Abraham left behind a godly example. He left behind his tent and his altar. Wherever Abraham went, you find the tent and the altar. And if you study the life of Isaac, you'll find that wherever he went, there was the tent and the altar. Abraham had no illusions about life; he lived in a tent. You live in a tent, I live in a tent. Paul says in 2 Corinthians 5: "For we know that if this earthly tent of our tabernacle, this earthly house that we live in—it's a tabernacle—were taken down, we have a building of God, a house not made with hands, eternal in the heavens." He's talking about our future glorified body. The Lord Jesus Christ died on the cross, he was buried, he arose again the third day. We've trusted him as our Savior, and now we're looking forward to that time when we shall take down the tent and go to be with him. Rather, we would like to have him come and clothe us over with that glorious body from heaven.
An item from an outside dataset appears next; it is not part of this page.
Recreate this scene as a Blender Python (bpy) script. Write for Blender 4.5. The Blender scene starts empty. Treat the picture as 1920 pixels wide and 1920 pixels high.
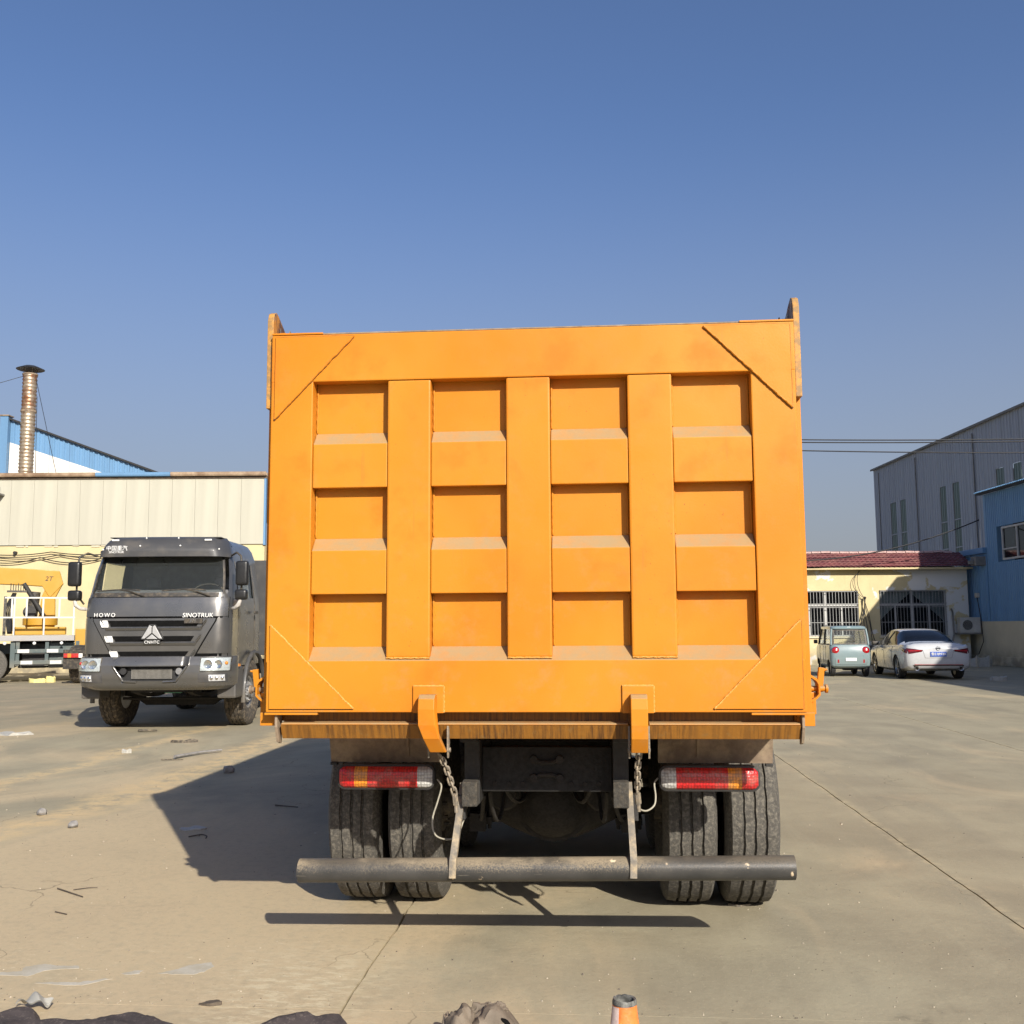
import bpy, bmesh, math, random
from mathutils import Vector, Matrix, Euler, noise as mnoise

scene = bpy.context.scene
rad = math.radians
# ---------------------------------------------------------------- camera, sky, sun, exposure
PITCH, ROLL = 0.1124, -0.0062
cam_d = bpy.data.cameras.new('camera')
cam_d.sensor_width = 36.0
cam_d.lens = 36.0
cam_d.clip_start = 0.05
cam_d.clip_end = 2000.0
cam = bpy.data.objects.new('camera', cam_d)
scene.collection.objects.link(cam)
_f = Vector((0, math.cos(PITCH), math.sin(PITCH)))
_R = Vector((1, 0, 0))
_U = _R.cross(_f)
_R2 = _R * math.cos(ROLL) + _U * math.sin(ROLL)
_U2 = -_R * math.sin(ROLL) + _U * math.cos(ROLL)
cam.matrix_world = Matrix(((_R2.x, _U2.x, -_f.x, 0), (_R2.y, _U2.y, -_f.y, 0), (_R2.z, _U2.z, -_f.z, 1.55), (0, 0, 0, 1)))
scene.camera = cam

SUN_DIR = Vector((-0.736, 1.66, -1.0)).normalized()      # the way the light travels
SUN_ELEV = math.asin(-SUN_DIR.z)
SUN_AZ = math.atan2(-SUN_DIR.x, -SUN_DIR.y)              # clockwise from +Y
world = bpy.data.worlds.new('World')
scene.world = world
world.use_nodes = True
wn = world.node_tree.nodes
sky = wn.new('ShaderNodeTexSky')
sky.sky_type = 'NISHITA'
sky.sun_disc = False
sky.sun_elevation = SUN_ELEV
sky.sun_rotation = SUN_AZ
sky.altitude = 30.0
sky.air_density = 1.0
sky.dust_density = 2.2
sky.ozone_density = 5.2
# the same thin grey haze all round the horizon
_tc = wn.new('ShaderNodeTexCoord')
_sp = wn.new('ShaderNodeSeparateXYZ')
_mr = wn.new('ShaderNodeMapRange')
_mr.interpolation_type = 'SMOOTHSTEP'
for _k, _v in (('From Min', 0.48), ('From Max', -0.02), ('To Min', 0.0), ('To Max', 0.85)):
    _mr.inputs[_k].default_value = _v
_mx = wn.new('ShaderNodeMix')
_mx.data_type = 'RGBA'
_mx.inputs[7].default_value = (2.62, 2.70, 2.9, 1.0)
_wl = world.node_tree.links
_wl.new(_tc.outputs['Generated'], _sp.inputs[0])
_wl.new(_sp.outputs['Z'], _mr.inputs['Value'])
_wl.new(_mr.outputs['Result'], _mx.inputs[0])
_tn = wn.new('ShaderNodeMix')
_tn.data_type = 'RGBA'
_tn.blend_type = 'MULTIPLY'
_tn.inputs[0].default_value = 1.0
_tn.inputs[7].default_value = (1.07, 1.03, 1.10, 1.0)
_wl.new(sky.outputs['Color'], _tn.inputs[6])
_wl.new(_tn.outputs[2], _mx.inputs[6])
_wl.new(_mx.outputs[2], wn['Background'].inputs['Color'])
wn['Background'].inputs['Strength'].default_value = 0.087
sun_d = bpy.data.lights.new('sun', 'SUN')
sun_d.energy = 4.9
sun_d.angle = rad(0.55)
sun_d.color = (1.0, 0.93, 0.82)
sun = bpy.data.objects.new('sun', sun_d)
scene.collection.objects.link(sun)
sun.rotation_euler = SUN_DIR.to_track_quat('-Z', 'Y').to_euler()
sun.location = (6, -12, 12)
scene.view_settings.view_transform = 'Standard'
scene.view_settings.look = 'None'
scene.view_settings.gamma = 1.0
scene.view_settings.use_curve_mapping = False
scene.view_settings.exposure = 0.52
scene.cycles.max_bounces = 6
scene.cycles.use_adaptive_sampling = True
scene.cycles.adaptive_threshold = 0.02
scene.cycles.diffuse_bounces = 3
scene.cycles.glossy_bounces = 3
scene.cycles.transparent_max_bounces = 16

# ---------------------------------------------------------------- helpers
COL = scene.collection


def hx(r, g, b):
    def f(c):
        c /= 255.0
        return c / 12.92 if c <= 0.04045 else ((c + 0.055) / 1.055) ** 2.4
    return (f(r), f(g), f(b))


def mul(c, k):
    return tuple(max(0.0, min(1.0, x * k)) for x in c)


class NT:
    """small node-tree helper"""
    def __init__(self, m):
        self.t = m.node_tree
        self.n = self.t.nodes
        self.l = self.t.links
        self.n.clear()

    def add(self, typ, ins=None, **props):
        nd = self.n.new(typ)
        for k, v in props.items():
            setattr(nd, k, v)
        for k, v in (ins or {}).items():
            if hasattr(v, 'links'):
                self.l.new(v, nd.inputs[k])
            else:
                nd.inputs[k].default_value = v
        return nd

    def noise(self, vec, scale, detail=4.0, rough=0.55, dist=0.0):
        return self.add('ShaderNodeTexNoise', {'Vector': vec, 'Scale': scale, 'Detail': detail, 'Roughness': rough, 'Distortion': dist}).outputs['Fac']

    def ramp(self, fac, a, b, va=0.0, vb=1.0):
        return self.add('ShaderNodeMapRange', {'Value': fac, 'From Min': a, 'From Max': b, 'To Min': va, 'To Max': vb}, interpolation_type='SMOOTHSTEP').outputs['Result']

    def math(self, op, a, b=0.0):
        nd = self.add('ShaderNodeMath', operation=op)
        for i, v in enumerate((a, b)):
            if hasattr(v, 'links'):
                self.l.new(v, nd.inputs[i])
            else:
                nd.inputs[i].default_value = v
        return nd.outputs[0]

    def mix(self, fac, a, b):
        nd = self.add('ShaderNodeMix', data_type='RGBA')
        for i, v in ((0, fac), (6, a), (7, b)):
            if hasattr(v, 'links'):
                self.l.new(v, nd.inputs[i])
            else:
                nd.inputs[i].default_value = v if i == 0 else (*v[:3], 1.0)
        return nd.outputs[2]

    def obj(self):
        return self.add('ShaderNodeTexCoord').outputs['Object']

    def mapped(self, vec, scale=(1, 1, 1), loc=(0, 0, 0), rot=(0, 0, 0)):
        return self.add('ShaderNodeMapping', {'Vector': vec, 'Scale': scale, 'Location': loc, 'Rotation': rot}).outputs['Vector']

    def out(self, bsdf):
        o = self.add('ShaderNodeOutputMaterial')
        self.l.new(bsdf, o.inputs['Surface'])

    def bsdf(self, col, rough=0.5, metal=0.0, spec=0.5, coat=0.0, bump=None, bump_s=0.2, bump_d=0.02, **kw):
        b = self.add('ShaderNodeBsdfPrincipled')
        for k, v in (('Base Color', col), ('Roughness', rough), ('Metallic', metal), ('Specular IOR Level', spec), ('Coat Weight', coat), *kw.items()):
            if hasattr(v, 'links'):
                self.l.new(v, b.inputs[k])
            elif k == 'Base Color':
                b.inputs[k].default_value = (*v[:3], 1.0)
            else:
                b.inputs[k].default_value = v
        if bump is not None:
            bn = self.add('ShaderNodeBump', {'Height': bump, 'Strength': bump_s, 'Distance': bump_d})
            self.l.new(bn.outputs[0], b.inputs['Normal'])
        return b.outputs[0]


MATS = {}


def new_mat(name):
    m = bpy.data.materials.new(name)
    m.use_nodes = True
    MATS[name] = m
    return m, NT(m)


DUST = hx(176, 158, 128)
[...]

Abraham had spiritual wealth that he left behind, and God blessed Isaac because of Abraham. And God blessed Jacob because of Abraham. And God blessed the people of Israel because of Abraham. Oh, here's a marvelous thing. Abraham is buried in the tomb right next to his beloved wife Sarah, and yet he's gone but the blessing goes on.
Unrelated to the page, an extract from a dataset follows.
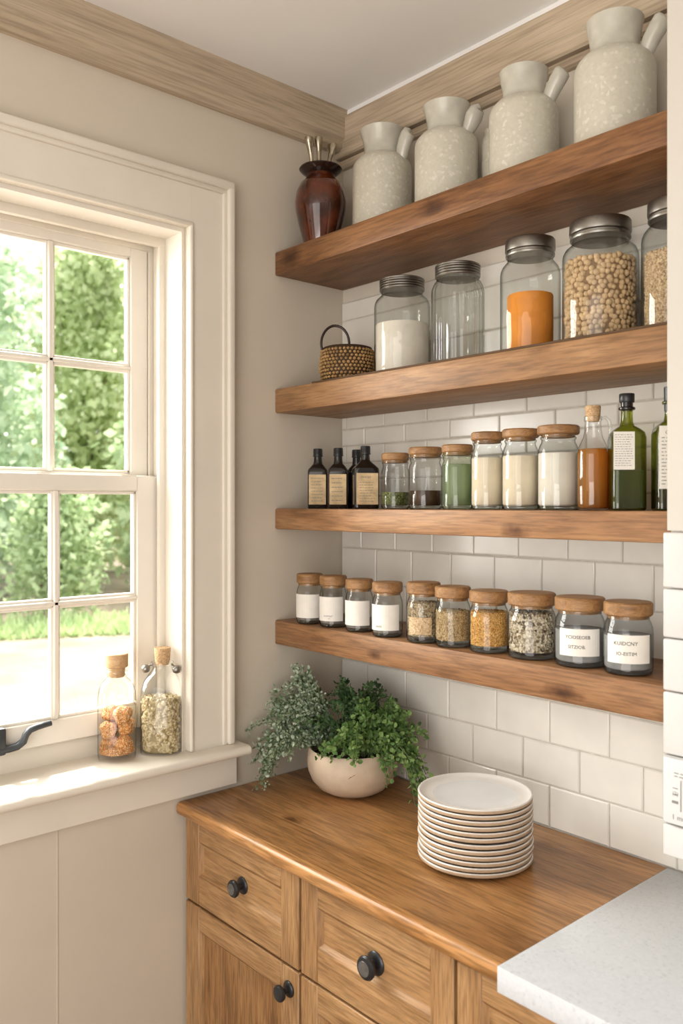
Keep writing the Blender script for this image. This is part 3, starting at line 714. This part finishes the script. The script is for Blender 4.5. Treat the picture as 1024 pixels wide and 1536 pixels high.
green_bottle(1.063, -.160, .0345, .242, 42, 'green glass bottle with black cap and white label, right of the amber oil', 0)
green_bottle(1.158, -.158, .0335, .247, 42, 'green bottle with a tall white label, half hidden behind the pier', 1)

# ------------------------------------------------------------------ second shelf
YJ = -.13
def big_jar(x, r, h, lab, gm=None, neck=.74, sh=.80, ribs=0, lid='flat', sq=2, neckh=.0):
    t = thing('storage_jar', lab, 'jar', (x, YJ, S2+.0006), 45, 'metal lidded jars on the second shelf')
    lh = .030 if lid == 'flat' else .026; bh = h-lh
    MB().lathe([(r*.9, 0, sq), (r*.98, .004, sq), (r, .012, sq), (r, bh*sh, sq), (r*.985, bh*(sh+.035), sq), (r*.93, bh*(sh+.075), sq), (r*(neck+.07), bh*(sh+.11), 2), (r*neck, bh*(sh+.13), 2), (r*neck, bh+.002, 2)], 96 if ribs else 56, cap1=False, ribs=ribs, ribamp=.022 if ribs else 0).obj('glass_body', gm or M['glass'], t)
    MB().lathe([(r*.88, .001), (r*.95, .005), (r*.95, .011), (r*.8, .013), (.002, .009)], 40).obj('glass_base', M['glass'], t)
    lr = r*(neck+.07)
    if lid == 'flat':
        p = [(lr*.98, bh-.008), (lr*.99, bh-.004), (lr*.93, bh-.002), (lr*.93, bh+.002), (lr*1.0, bh+.004), (lr*1.01, bh+.007), (lr*1.0, h-.003), (lr*.97, h), (lr*.5, h+.001), (.001, h+.001)]
    else:
        p = [(lr*.97, bh-.006)]
        for k in range(4): p += [(lr*1.0, bh-.004+k*.0065), (lr*1.0, bh-.001+k*.0065), (lr*.955, bh+.001+k*.0065)]
        p += [(lr*1.0, h-.006), (lr*1.0, h-.002), (lr*.95, h), (lr*.6, h-.001), (.001, h-.001)]
    MB().lathe(p, 48).obj('lid', M['pewter'], t, 35)
    return t, bh
big_jar(.384, .0750, .267, 'metal lidded jar of flour, next to the beaded basket', neck=.74, lid='ring')
big_jar(.580, .0655, .264, 'empty ribbed glass jar with metal lid, between flour and orange powder', neck=.80, sh=.82, ribs=22, lid='ring', gm=M['ribglass'])
big_jar(.800, .0690, .276, 'metal lidded jar holding a block of orange powder', neck=.76, sh=.79)
big_jar(.983, .0800, .273, 'metal lidded jar of chickpeas', neck=.74, sh=.80)
big_jar(1.158, .0700, .272, 'metal lidded jar of grain, cut off by the pier', neck=.76, sh=.80)
content('flour', 'white flour filling over half of a metal lidded jar', 'flour', MB().lathe([(.062, .0145), (.0705, .019), (.0712, .142), (.070, .146), (.045, .150), (.002, .149)], 48), M['flour'], (.384, YJ, S2))
content('orange_powder', 'packed orange powder in a metal lidded jar', 'powder', MB().lathe([(.050, .0145), (.0525, .018), (.0525, .146), (.051, .149), (.002, .150)], 48), M['turmeric'], (.800, YJ, S2))
c = MB(); grains(c, .0758, .166, .0195, .0068, 2, 0, (1, 1, .92), 1, .008)
content('chickpeas', 'dried chickpeas filling the jar between orange powder and grain', 'chickpeas', c, [M['chick'], M['chickcore']], (.983, YJ, S2))
c = MB(); grains(c, .0645, .148, .0185, .0040, 1, .05, (1, 1, .75), 0, .004)
content('grain', 'pale grain filling the jar beside the pier', 'grain', c, M['grain'], (1.158, YJ, S2))
# beaded basket
t = thing('beaded_basket', 'small round brown beaded basket with a dark loop handle', 'basket', (.208, -.17, S2), 0)
m = MB(); bp = [(.060, 0), (.070, .010), (.0755, .035), (.0760, .060), (.073, .085), (.0695, .102)]
m.lathe(bp+[(.064, .104), (.062, .09), (.06, .02), (.002, .015)], 48)
zz = .006
row = 0
while zz < .099:
    rr_ = 0
    for (ra, za), (rb_, zb_) in zip(bp[:-1], bp[1:]):
        if za <= zz <= zb_: rr_ = ra+(rb_-ra)*(zz-za)/(zb_-za)
    n = 40
    for i in range(n):
        a = 2*math.pi*(i+.5*(row % 2)+rnd.uniform(-.15, .15))/n
        m.ball((rr_*math.cos(a), rr_*math.sin(a), zz), .0054*rnd.uniform(.85, 1.1), 1, 1, (1, 1, .95))
    zz += .0095; row += 1
m.obj('body', [M['basket'], M['bead']], t, 60)
hp = []
for k in range(19):
    a = R(-20+220*k/18); q = -.034+.039*math.cos(a); hp.append((q*.664+.018, q*.7477-.016, .112+.050*math.sin(a)))
MB().tube(hp, .0036, 10).obj('handle', M['redrim'], t, 60)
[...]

By the way, you and I today are blessed because of Abraham. Galatians 3:9: "So then those who are of faith are blessed with believing Abraham." Abraham is not just the father of the Jewish nation, he is the father of all who are believers. And we're saved the same way Abraham was saved: he was saved by faith. It's a marvelous thing, it's a marvelous thing to go to your grave and know that you're leaving spiritual blessing behind. Oh, what a tragedy it is when a person wastes life, wastes opportunity, wastes money, wastes his body, his mind, wastes all that God gives. Comes to the end and it's too late. Oh yes, they can be saved at the last minute; even the thief on the cross was saved. But what a tragedy to have a saved soul and a lost life. Oh, I'm glad people get saved at the last minute, but oh how wonderful it would be to have a life saved. Someone has said that deathbed conversions are like burning the candle down to the very end and then blowing the smoke in God's face. You've lived your own selfish life and then you die and you go to meet the Lord.
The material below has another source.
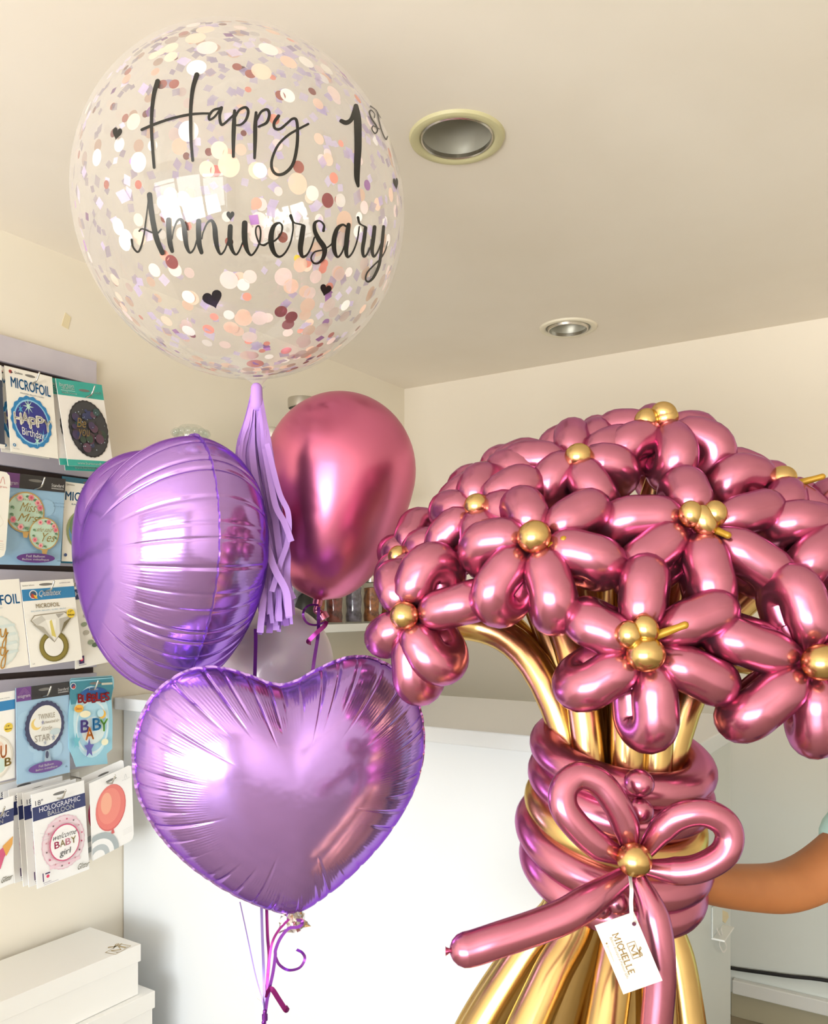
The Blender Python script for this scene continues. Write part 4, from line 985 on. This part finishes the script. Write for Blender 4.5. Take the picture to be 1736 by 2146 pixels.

Let's live today as those who are writing our obituary. May it be said of us that we were faithful, we believed God. We're going to die in faith, we're going to die fruitful and serving the Lord the best we can with what he has given us. We're going to die in peace and in fullness, satisfied. We're going to make arrangements for our possessions to be used for the glory of God, and we're going to leave behind a godly example. We're going to leave behind a tent and an altar that'll be a blessing to others. The best thing for us to do is to start sending things on ahead. Witnessing to the lost so that when we get to heaven we'll meet people who were saved because like Abraham we walked by faith, we had a good testimony.

Let's pray together. Gracious Father in heaven, as we think about the possibility of one day dying, remind us, teach us to number our days that we may apply our hearts to wisdom. Thank you we don't have to be afraid of death, but Father we don't want to waste our lives so that death ends all of our opportunities. Like Abraham we want to keep on being a blessing, so make that possible in our lives and start today. I pray in the name of our Lord Jesus Christ, Amen.